■ **AIM OF THE EXERCISE**:
Every line below that holds the string "this" should be copied out.
-------
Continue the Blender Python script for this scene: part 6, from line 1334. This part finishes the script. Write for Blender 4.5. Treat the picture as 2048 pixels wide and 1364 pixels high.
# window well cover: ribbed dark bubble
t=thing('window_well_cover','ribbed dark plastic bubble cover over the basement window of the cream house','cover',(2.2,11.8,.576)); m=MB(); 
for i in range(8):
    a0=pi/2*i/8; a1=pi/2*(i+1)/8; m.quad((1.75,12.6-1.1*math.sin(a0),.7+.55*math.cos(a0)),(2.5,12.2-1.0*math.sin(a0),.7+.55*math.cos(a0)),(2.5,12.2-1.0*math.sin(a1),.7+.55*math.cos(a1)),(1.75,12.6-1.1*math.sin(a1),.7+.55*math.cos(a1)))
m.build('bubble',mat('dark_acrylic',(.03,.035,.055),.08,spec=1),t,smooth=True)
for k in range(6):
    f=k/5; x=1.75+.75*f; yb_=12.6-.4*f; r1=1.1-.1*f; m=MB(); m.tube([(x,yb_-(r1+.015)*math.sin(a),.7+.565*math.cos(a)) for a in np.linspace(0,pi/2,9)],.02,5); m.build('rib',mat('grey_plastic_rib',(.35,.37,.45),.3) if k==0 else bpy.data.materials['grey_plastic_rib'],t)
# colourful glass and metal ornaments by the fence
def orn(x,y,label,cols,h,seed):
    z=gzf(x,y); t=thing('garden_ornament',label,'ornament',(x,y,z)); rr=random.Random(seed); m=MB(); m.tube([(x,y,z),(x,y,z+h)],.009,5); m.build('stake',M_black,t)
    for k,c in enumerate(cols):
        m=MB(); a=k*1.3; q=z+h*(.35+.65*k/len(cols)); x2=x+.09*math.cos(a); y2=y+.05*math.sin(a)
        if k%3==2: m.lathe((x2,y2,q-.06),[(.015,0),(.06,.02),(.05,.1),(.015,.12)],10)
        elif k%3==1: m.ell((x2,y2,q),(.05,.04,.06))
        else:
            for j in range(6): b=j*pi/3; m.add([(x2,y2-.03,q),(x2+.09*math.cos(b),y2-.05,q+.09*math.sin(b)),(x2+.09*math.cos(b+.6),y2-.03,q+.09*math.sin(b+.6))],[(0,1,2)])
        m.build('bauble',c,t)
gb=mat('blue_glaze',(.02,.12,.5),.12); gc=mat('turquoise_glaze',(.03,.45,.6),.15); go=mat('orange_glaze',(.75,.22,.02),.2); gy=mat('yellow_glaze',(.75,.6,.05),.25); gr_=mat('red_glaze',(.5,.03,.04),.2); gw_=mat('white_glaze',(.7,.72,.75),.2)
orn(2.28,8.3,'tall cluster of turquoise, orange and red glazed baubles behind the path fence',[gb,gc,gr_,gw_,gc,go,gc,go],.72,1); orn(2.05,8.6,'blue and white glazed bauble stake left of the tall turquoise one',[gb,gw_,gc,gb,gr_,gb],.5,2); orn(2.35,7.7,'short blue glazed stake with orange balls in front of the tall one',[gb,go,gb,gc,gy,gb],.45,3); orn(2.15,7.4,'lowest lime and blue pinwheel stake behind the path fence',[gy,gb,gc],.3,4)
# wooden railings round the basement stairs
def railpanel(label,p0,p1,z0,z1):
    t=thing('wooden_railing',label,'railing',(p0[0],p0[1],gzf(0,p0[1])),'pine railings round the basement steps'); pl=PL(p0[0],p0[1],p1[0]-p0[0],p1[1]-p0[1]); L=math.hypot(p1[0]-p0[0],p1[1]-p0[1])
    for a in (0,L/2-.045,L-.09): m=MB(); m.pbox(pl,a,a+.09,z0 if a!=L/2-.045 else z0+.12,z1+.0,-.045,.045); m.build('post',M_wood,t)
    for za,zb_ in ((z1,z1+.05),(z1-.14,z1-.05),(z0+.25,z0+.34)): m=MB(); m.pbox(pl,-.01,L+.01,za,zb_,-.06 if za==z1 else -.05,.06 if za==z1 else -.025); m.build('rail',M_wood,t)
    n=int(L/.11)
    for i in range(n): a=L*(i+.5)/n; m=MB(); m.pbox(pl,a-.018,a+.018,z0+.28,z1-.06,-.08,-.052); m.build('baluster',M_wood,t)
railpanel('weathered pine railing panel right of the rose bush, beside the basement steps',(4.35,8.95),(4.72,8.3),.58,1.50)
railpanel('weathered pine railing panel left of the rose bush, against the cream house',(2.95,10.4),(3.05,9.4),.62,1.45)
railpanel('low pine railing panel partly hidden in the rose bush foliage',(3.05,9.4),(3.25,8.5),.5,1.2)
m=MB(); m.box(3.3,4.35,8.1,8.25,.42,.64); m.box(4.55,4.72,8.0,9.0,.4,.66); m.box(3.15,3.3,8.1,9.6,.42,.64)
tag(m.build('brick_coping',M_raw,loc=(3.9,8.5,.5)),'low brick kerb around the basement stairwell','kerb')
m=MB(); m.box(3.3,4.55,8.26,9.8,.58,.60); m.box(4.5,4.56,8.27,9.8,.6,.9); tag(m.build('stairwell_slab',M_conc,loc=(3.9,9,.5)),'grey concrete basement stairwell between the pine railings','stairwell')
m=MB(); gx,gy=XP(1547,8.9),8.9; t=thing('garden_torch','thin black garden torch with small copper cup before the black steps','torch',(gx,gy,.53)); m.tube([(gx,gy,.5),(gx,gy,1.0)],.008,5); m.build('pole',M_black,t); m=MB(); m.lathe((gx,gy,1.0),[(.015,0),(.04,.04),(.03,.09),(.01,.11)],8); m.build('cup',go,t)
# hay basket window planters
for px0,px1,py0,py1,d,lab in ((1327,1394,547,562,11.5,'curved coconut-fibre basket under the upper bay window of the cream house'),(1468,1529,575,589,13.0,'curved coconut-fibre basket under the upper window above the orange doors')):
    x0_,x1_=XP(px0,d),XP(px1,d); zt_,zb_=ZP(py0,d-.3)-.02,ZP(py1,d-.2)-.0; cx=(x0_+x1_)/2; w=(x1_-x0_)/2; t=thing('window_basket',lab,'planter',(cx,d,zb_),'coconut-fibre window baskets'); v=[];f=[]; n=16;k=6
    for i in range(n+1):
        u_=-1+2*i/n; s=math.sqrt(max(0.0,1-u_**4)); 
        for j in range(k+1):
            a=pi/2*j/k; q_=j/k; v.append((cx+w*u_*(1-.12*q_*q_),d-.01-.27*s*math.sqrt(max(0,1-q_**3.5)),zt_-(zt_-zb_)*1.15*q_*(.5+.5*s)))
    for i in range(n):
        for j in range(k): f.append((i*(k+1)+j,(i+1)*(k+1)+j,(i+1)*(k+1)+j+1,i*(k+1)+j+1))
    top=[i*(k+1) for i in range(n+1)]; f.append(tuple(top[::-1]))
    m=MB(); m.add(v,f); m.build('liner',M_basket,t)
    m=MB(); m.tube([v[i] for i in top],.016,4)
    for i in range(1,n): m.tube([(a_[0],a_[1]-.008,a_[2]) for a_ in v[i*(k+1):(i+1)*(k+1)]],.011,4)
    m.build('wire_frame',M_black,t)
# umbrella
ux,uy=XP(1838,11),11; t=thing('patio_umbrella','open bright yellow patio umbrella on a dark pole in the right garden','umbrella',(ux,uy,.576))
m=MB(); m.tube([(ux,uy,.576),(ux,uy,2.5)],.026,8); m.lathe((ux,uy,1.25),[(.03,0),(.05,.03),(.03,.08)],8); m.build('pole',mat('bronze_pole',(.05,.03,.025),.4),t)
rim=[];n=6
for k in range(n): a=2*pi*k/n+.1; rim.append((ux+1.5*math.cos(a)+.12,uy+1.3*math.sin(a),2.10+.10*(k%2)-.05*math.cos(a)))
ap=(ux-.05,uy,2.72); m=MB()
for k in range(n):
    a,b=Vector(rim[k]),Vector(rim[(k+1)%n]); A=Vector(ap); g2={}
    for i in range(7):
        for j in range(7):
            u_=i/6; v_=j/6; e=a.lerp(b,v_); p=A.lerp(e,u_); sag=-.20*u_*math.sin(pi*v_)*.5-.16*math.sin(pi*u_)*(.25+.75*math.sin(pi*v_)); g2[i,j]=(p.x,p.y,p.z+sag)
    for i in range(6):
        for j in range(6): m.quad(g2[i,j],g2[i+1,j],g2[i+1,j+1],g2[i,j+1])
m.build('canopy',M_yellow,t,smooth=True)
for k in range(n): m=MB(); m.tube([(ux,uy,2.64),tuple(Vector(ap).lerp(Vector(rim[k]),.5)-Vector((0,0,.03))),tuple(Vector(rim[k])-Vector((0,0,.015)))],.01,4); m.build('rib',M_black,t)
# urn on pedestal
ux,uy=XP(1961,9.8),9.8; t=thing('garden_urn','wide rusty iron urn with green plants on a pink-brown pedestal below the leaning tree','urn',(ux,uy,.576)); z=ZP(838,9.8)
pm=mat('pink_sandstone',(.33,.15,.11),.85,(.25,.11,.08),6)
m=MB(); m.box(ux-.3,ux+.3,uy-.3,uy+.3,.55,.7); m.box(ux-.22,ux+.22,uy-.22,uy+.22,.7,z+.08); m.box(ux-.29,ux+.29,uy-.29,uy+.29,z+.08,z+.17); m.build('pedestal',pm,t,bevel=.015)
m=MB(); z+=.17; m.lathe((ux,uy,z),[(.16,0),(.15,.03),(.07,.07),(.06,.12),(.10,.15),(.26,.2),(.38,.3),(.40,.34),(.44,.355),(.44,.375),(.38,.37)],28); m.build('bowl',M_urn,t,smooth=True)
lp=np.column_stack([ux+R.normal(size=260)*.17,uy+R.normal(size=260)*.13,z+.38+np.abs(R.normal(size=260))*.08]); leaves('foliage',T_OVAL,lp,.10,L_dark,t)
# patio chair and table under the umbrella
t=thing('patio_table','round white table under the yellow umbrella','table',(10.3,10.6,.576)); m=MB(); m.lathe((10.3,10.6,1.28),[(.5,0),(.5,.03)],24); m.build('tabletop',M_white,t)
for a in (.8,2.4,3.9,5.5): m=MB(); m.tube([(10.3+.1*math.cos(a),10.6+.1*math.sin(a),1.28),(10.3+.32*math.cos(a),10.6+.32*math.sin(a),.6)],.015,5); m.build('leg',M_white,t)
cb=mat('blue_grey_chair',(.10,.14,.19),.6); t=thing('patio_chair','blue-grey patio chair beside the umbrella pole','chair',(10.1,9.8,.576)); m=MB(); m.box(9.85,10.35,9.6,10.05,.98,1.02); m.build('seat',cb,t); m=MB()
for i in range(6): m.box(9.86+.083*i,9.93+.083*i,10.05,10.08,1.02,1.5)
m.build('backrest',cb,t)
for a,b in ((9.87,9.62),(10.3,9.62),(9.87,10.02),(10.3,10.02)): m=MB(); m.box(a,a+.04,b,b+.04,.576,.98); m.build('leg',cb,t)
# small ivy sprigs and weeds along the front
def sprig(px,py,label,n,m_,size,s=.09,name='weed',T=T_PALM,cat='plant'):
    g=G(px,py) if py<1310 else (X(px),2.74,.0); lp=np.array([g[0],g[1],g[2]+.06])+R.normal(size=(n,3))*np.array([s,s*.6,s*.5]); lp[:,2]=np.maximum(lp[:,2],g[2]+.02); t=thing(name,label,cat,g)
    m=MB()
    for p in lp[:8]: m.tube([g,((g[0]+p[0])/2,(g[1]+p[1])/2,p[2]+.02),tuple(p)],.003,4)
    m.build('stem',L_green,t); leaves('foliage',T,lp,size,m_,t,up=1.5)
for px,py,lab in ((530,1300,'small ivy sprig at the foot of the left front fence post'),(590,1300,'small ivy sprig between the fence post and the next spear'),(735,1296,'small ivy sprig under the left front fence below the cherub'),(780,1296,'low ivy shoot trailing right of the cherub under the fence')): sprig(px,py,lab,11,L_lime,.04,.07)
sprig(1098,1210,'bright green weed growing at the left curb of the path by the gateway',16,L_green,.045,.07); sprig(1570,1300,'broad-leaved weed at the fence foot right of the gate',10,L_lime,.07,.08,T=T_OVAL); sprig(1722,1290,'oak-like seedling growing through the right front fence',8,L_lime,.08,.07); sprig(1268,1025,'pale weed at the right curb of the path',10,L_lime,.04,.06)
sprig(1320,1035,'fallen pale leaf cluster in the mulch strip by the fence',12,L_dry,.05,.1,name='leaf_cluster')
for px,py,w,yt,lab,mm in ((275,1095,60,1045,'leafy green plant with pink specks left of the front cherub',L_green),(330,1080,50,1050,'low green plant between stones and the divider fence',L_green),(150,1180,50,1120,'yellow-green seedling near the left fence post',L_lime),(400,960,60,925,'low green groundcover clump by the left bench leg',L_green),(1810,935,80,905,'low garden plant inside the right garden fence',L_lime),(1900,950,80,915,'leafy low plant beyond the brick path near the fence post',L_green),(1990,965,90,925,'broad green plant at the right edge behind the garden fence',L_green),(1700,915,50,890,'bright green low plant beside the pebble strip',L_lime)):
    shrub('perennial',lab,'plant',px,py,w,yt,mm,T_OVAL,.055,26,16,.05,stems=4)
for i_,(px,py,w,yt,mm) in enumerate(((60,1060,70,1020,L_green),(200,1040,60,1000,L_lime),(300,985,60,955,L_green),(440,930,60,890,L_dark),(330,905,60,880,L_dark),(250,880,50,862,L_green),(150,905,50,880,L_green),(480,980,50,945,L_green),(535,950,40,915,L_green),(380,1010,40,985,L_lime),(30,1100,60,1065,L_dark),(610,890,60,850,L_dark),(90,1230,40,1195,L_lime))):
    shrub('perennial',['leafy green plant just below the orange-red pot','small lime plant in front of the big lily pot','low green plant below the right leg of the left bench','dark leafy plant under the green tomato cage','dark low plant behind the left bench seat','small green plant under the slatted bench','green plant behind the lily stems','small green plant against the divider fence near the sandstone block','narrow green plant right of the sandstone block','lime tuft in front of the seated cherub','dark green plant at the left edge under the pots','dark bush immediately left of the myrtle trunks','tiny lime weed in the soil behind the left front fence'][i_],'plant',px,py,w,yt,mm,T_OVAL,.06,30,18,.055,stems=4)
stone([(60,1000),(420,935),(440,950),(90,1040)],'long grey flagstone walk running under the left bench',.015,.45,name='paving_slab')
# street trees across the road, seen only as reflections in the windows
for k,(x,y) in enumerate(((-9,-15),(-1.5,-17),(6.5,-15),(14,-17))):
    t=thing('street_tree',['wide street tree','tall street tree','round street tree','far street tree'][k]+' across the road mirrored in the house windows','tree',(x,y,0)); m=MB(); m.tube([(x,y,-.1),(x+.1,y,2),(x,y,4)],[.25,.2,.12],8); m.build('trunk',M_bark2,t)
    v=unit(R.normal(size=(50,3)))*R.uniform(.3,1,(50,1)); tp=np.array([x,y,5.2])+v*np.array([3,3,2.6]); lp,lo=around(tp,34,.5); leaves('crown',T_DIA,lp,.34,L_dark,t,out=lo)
-------
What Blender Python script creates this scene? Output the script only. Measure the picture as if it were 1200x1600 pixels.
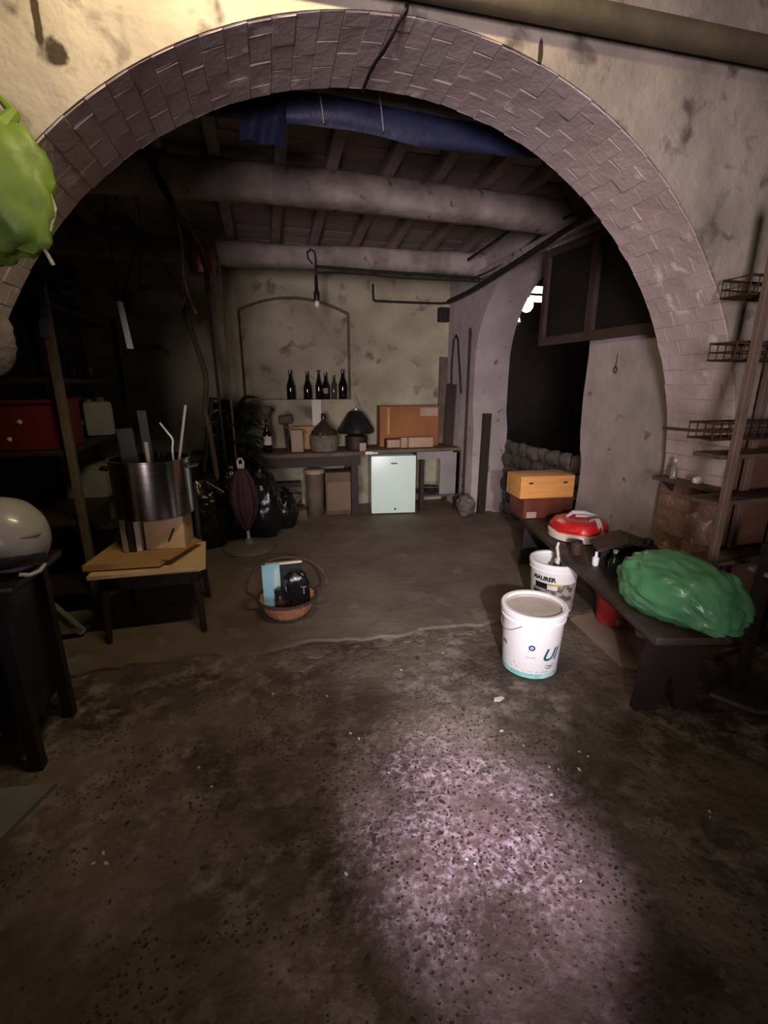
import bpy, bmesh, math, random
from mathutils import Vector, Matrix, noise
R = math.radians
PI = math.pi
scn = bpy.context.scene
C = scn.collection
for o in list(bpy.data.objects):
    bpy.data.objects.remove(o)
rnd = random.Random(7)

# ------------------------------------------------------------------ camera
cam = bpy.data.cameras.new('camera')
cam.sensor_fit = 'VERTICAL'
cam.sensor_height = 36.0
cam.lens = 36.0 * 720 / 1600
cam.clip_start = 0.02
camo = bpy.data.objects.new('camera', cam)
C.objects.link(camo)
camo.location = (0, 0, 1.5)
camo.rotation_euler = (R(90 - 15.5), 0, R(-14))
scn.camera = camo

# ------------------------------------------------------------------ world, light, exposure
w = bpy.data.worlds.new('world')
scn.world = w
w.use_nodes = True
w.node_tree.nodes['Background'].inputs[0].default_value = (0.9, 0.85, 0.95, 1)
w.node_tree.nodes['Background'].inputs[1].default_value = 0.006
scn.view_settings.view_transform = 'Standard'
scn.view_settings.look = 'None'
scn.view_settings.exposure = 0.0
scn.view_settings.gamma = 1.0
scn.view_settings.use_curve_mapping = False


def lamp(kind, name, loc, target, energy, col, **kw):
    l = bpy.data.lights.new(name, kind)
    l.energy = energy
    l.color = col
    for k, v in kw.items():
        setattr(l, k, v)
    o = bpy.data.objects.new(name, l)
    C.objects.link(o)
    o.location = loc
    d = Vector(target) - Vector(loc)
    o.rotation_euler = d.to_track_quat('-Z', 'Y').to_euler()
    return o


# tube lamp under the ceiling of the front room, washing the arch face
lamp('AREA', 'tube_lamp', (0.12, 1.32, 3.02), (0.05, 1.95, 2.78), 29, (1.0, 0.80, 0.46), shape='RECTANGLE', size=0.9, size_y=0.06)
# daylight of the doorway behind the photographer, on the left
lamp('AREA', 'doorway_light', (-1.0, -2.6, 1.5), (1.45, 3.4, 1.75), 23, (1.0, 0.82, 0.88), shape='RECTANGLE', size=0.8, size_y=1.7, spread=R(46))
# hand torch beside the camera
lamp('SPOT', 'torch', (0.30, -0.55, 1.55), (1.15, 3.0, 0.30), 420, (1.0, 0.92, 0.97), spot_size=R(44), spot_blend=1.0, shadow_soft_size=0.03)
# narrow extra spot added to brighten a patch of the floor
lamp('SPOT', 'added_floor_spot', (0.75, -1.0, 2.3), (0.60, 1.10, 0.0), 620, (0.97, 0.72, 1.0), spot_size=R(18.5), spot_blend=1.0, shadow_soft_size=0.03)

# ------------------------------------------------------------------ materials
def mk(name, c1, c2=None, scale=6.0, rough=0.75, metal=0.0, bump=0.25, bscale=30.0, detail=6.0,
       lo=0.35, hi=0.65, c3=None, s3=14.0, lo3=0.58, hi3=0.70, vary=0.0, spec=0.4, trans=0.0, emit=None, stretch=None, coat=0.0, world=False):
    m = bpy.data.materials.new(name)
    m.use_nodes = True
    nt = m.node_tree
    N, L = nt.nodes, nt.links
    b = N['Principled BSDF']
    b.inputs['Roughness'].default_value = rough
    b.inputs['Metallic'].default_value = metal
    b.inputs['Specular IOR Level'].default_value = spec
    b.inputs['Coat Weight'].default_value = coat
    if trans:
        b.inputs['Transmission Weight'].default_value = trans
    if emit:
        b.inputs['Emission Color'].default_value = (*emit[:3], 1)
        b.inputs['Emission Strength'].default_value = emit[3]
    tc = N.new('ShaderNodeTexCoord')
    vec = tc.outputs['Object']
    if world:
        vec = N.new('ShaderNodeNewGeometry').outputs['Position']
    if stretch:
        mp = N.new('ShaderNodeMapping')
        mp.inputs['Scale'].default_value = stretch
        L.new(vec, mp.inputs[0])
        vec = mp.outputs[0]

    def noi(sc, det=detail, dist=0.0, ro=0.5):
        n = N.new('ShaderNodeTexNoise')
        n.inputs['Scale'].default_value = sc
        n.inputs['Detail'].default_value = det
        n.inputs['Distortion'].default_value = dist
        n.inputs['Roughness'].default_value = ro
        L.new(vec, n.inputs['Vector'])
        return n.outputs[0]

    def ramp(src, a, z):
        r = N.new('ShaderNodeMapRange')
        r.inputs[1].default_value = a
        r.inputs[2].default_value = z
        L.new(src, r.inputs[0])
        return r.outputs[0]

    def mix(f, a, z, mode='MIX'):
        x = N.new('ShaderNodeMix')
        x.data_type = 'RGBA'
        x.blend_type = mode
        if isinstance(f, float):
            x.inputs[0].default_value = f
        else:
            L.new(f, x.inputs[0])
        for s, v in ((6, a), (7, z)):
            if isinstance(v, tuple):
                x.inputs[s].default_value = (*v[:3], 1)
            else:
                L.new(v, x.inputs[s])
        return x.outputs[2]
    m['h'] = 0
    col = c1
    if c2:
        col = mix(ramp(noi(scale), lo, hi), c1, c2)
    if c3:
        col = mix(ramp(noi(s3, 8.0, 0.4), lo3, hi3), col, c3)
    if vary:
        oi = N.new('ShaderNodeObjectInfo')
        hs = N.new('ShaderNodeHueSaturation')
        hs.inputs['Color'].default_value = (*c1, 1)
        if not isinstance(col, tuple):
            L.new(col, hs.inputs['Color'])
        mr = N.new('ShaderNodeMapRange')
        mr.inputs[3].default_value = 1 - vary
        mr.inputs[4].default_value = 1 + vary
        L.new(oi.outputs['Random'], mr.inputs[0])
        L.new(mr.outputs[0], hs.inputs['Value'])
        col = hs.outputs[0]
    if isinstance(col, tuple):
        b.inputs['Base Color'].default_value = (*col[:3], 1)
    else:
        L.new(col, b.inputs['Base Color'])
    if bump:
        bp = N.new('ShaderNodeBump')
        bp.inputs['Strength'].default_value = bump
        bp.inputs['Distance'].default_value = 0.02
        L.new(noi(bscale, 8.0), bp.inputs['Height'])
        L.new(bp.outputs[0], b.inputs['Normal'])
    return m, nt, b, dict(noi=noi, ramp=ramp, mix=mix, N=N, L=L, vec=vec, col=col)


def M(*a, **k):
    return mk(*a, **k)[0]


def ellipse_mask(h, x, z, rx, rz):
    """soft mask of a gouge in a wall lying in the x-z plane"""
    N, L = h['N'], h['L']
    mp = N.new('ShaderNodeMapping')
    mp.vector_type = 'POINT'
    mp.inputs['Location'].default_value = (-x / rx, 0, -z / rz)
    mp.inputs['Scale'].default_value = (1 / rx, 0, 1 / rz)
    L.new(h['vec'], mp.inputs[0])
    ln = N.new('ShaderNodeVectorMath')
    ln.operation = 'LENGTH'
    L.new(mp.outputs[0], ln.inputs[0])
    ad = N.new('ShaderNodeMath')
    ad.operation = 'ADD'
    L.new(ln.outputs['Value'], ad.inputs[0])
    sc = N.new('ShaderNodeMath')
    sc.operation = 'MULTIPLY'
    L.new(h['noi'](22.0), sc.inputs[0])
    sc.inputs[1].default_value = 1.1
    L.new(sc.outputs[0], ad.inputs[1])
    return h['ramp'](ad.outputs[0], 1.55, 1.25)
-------
■ **CORRECT RESPONSE**:
Continue the Blender Python script for this scene: part 6, from line 1334. This part finishes the script. Write for Blender 4.5. Treat the picture as 2048 pixels wide and 1364 pixels high.
What Blender Python script creates this scene? Output the script only. Measure the picture as if it were 1200x1600 pixels.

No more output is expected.